• [Work to be completed]:
In the listing below, find the line holding "b = MB(); b.box(XR0 - 0.06, XR0" and the line holding "q = P(853, 222". Write out those two lines and all lines between, exactly, and nothing more.

start Information provided

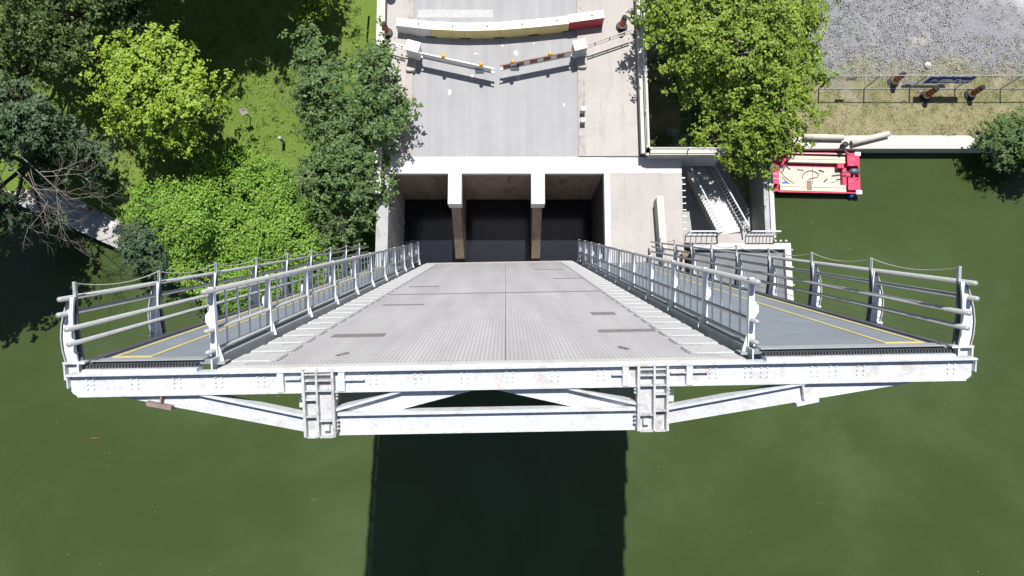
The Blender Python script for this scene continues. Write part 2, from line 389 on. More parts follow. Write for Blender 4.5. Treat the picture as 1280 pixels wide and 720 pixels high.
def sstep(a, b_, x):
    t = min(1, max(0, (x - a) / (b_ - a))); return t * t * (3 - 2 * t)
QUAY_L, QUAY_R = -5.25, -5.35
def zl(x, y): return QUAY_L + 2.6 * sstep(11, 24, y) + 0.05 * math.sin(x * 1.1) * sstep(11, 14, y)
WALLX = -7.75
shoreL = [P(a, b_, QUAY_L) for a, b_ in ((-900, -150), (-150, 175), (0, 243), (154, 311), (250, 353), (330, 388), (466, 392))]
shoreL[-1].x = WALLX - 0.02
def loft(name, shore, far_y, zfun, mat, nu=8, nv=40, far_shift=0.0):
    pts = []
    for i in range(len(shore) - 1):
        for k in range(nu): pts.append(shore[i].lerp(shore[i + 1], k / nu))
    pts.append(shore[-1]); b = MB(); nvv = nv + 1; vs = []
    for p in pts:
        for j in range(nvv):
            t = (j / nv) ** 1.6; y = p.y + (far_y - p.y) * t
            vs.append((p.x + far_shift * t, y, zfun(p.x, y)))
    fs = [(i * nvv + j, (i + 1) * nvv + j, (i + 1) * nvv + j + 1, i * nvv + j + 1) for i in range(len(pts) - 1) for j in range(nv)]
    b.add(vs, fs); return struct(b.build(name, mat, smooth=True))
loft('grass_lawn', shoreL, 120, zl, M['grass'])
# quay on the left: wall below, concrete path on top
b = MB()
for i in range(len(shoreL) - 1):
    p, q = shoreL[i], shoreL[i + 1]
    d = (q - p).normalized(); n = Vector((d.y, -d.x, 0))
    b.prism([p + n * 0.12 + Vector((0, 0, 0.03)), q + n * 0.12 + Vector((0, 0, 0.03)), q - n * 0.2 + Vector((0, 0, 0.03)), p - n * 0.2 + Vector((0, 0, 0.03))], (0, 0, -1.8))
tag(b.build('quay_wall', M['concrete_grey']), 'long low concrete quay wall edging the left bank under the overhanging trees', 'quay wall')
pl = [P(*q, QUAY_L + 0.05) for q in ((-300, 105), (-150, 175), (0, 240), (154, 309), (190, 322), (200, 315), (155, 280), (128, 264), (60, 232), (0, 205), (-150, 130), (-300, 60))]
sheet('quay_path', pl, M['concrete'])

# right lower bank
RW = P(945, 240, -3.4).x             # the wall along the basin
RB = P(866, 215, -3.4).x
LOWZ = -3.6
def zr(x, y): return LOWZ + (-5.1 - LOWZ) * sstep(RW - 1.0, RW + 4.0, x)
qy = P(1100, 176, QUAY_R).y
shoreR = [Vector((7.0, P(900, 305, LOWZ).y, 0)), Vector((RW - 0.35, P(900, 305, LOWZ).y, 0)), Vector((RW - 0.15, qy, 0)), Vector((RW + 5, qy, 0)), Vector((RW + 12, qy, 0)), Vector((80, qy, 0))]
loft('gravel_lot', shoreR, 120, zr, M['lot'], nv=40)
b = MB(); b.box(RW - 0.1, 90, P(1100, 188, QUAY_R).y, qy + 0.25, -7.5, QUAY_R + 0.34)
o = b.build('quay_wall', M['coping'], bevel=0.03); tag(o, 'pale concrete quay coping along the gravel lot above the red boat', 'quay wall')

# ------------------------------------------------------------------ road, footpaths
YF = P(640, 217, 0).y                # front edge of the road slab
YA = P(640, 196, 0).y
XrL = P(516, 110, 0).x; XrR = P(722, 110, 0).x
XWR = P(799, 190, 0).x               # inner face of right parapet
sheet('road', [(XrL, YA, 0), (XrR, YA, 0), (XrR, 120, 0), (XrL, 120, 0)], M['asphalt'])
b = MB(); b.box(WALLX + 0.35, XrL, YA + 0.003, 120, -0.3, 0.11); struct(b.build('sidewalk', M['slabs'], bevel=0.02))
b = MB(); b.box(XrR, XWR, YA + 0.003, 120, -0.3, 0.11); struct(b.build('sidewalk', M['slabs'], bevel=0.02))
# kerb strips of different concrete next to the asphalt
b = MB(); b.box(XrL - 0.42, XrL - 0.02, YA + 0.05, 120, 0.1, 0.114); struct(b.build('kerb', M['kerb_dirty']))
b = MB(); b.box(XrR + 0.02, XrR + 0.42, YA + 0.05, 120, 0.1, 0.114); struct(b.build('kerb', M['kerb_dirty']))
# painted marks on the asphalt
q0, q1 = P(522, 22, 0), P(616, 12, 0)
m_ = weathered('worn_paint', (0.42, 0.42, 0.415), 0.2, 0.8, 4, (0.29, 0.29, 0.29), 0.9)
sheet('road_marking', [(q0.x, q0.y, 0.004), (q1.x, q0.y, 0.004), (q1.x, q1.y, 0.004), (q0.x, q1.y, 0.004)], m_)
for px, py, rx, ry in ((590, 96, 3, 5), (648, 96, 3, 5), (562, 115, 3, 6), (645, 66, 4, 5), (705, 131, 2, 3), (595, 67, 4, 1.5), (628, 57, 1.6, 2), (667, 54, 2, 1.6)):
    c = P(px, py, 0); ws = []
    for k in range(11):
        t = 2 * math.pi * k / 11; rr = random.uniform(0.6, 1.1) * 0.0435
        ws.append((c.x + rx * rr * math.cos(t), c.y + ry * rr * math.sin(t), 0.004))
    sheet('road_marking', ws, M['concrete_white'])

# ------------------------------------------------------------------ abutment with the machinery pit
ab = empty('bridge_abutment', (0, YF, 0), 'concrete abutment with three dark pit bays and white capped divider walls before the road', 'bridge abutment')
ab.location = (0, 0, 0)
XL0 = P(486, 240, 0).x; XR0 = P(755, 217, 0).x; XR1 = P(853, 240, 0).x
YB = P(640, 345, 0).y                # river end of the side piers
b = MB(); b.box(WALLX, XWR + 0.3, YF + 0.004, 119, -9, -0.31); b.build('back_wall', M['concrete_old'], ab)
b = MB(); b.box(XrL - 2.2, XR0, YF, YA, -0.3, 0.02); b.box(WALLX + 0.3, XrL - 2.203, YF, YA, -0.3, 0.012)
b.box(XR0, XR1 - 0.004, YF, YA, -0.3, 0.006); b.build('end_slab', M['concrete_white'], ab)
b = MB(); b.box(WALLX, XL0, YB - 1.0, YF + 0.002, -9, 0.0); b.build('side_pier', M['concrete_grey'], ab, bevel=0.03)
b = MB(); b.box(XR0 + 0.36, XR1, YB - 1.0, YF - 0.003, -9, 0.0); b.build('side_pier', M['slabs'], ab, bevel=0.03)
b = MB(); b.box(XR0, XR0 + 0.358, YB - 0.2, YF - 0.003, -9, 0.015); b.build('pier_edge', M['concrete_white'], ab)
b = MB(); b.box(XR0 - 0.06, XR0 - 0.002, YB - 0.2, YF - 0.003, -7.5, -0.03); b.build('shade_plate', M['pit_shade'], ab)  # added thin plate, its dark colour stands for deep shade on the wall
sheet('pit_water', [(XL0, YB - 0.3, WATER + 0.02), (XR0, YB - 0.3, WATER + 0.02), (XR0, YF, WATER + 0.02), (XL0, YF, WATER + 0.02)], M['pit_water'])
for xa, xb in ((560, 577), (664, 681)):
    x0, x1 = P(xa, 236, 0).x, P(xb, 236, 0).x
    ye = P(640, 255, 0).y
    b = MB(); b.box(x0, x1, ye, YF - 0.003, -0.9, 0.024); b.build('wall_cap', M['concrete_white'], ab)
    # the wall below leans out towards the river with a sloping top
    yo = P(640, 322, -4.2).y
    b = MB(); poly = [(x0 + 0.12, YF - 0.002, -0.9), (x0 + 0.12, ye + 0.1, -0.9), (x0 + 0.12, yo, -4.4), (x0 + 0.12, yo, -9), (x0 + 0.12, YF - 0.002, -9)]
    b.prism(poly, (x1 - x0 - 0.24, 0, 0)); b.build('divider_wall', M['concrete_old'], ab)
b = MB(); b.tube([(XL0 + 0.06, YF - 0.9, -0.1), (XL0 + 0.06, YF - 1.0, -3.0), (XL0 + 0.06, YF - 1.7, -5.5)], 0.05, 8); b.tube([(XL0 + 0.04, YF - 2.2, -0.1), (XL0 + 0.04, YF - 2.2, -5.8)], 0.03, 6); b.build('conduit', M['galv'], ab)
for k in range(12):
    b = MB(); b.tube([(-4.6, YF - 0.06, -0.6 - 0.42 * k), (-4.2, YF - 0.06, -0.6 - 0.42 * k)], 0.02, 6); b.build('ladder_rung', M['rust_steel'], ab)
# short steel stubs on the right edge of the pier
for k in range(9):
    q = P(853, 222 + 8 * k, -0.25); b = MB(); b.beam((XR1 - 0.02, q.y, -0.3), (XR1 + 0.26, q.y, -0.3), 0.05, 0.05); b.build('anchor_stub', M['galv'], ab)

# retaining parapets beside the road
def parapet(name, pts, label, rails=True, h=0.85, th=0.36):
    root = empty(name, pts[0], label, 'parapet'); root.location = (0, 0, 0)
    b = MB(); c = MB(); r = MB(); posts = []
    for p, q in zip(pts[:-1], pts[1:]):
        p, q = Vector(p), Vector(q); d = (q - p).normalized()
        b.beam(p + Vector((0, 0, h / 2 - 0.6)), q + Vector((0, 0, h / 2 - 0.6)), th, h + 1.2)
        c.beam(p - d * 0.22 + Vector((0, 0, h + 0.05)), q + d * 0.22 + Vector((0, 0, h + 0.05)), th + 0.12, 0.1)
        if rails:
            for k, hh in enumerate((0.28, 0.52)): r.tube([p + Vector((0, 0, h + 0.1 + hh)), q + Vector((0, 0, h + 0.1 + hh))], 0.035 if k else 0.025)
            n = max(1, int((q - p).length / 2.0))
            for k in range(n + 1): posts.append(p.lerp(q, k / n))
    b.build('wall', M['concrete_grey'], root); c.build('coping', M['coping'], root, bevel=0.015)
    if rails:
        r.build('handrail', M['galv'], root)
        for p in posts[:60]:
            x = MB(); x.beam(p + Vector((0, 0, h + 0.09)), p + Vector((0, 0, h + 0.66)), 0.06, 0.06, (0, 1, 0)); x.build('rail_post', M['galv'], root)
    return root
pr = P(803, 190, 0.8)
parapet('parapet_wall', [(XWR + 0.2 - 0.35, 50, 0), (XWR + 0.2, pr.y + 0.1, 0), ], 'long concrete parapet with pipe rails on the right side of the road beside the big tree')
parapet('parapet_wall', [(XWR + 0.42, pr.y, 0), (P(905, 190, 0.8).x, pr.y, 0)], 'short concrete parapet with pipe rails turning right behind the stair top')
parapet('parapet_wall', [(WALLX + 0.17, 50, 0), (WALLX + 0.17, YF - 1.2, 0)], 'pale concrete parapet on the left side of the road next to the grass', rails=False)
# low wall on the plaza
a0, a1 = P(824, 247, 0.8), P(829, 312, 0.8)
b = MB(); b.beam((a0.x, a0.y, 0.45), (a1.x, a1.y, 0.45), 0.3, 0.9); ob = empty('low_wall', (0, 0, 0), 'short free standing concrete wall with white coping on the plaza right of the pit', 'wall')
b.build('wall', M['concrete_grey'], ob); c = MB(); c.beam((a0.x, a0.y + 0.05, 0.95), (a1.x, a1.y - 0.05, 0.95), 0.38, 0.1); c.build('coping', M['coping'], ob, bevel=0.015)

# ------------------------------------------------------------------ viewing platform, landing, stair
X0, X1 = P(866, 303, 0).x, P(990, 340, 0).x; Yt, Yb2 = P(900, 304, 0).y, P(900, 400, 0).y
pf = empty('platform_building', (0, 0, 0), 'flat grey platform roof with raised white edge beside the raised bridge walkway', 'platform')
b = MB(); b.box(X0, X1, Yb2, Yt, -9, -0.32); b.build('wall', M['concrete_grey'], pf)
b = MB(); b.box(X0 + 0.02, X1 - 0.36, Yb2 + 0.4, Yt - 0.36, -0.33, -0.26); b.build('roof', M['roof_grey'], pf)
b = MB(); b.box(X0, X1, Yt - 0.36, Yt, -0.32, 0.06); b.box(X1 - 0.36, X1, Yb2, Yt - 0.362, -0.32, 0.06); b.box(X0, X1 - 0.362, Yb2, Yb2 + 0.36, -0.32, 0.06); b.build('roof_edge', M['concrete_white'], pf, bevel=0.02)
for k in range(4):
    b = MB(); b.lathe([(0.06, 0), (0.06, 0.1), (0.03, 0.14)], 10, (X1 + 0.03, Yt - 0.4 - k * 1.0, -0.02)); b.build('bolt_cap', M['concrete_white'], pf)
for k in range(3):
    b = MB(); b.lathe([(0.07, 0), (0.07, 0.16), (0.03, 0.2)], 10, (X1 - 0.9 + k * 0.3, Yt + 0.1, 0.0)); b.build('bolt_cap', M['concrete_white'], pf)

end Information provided

• [Full answer]:
b = MB(); b.box(XR0 - 0.06, XR0 - 0.002, YB - 0.2, YF - 0.003, -7.5, -0.03); b.build('shade_plate', M['pit_shade'], ab)  # added thin plate, its dark colour stands for deep shade on the wall
sheet('pit_water', [(XL0, YB - 0.3, WATER + 0.02), (XR0, YB - 0.3, WATER + 0.02), (XR0, YF, WATER + 0.02), (XL0, YF, WATER + 0.02)], M['pit_water'])
for xa, xb in ((560, 577), (664, 681)):
    x0, x1 = P(xa, 236, 0).x, P(xb, 236, 0).x
    ye = P(640, 255, 0).y
    b = MB(); b.box(x0, x1, ye, YF - 0.003, -0.9, 0.024); b.build('wall_cap', M['concrete_white'], ab)
    # the wall below leans out towards the river with a sloping top
    yo = P(640, 322, -4.2).y
    b = MB(); poly = [(x0 + 0.12, YF - 0.002, -0.9), (x0 + 0.12, ye + 0.1, -0.9), (x0 + 0.12, yo, -4.4), (x0 + 0.12, yo, -9), (x0 + 0.12, YF - 0.002, -9)]
    b.prism(poly, (x1 - x0 - 0.24, 0, 0)); b.build('divider_wall', M['concrete_old'], ab)
b = MB(); b.tube([(XL0 + 0.06, YF - 0.9, -0.1), (XL0 + 0.06, YF - 1.0, -3.0), (XL0 + 0.06, YF - 1.7, -5.5)], 0.05, 8); b.tube([(XL0 + 0.04, YF - 2.2, -0.1), (XL0 + 0.04, YF - 2.2, -5.8)], 0.03, 6); b.build('conduit', M['galv'], ab)
for k in range(12):
    b = MB(); b.tube([(-4.6, YF - 0.06, -0.6 - 0.42 * k), (-4.2, YF - 0.06, -0.6 - 0.42 * k)], 0.02, 6); b.build('ladder_rung', M['rust_steel'], ab)
# short steel stubs on the right edge of the pier
for k in range(9):
    q = P(853, 222 + 8 * k, -0.25); b = MB(); b.beam((XR1 - 0.02, q.y, -0.3), (XR1 + 0.26, q.y, -0.3), 0.05, 0.05); b.build('anchor_stub', M['galv'], ab)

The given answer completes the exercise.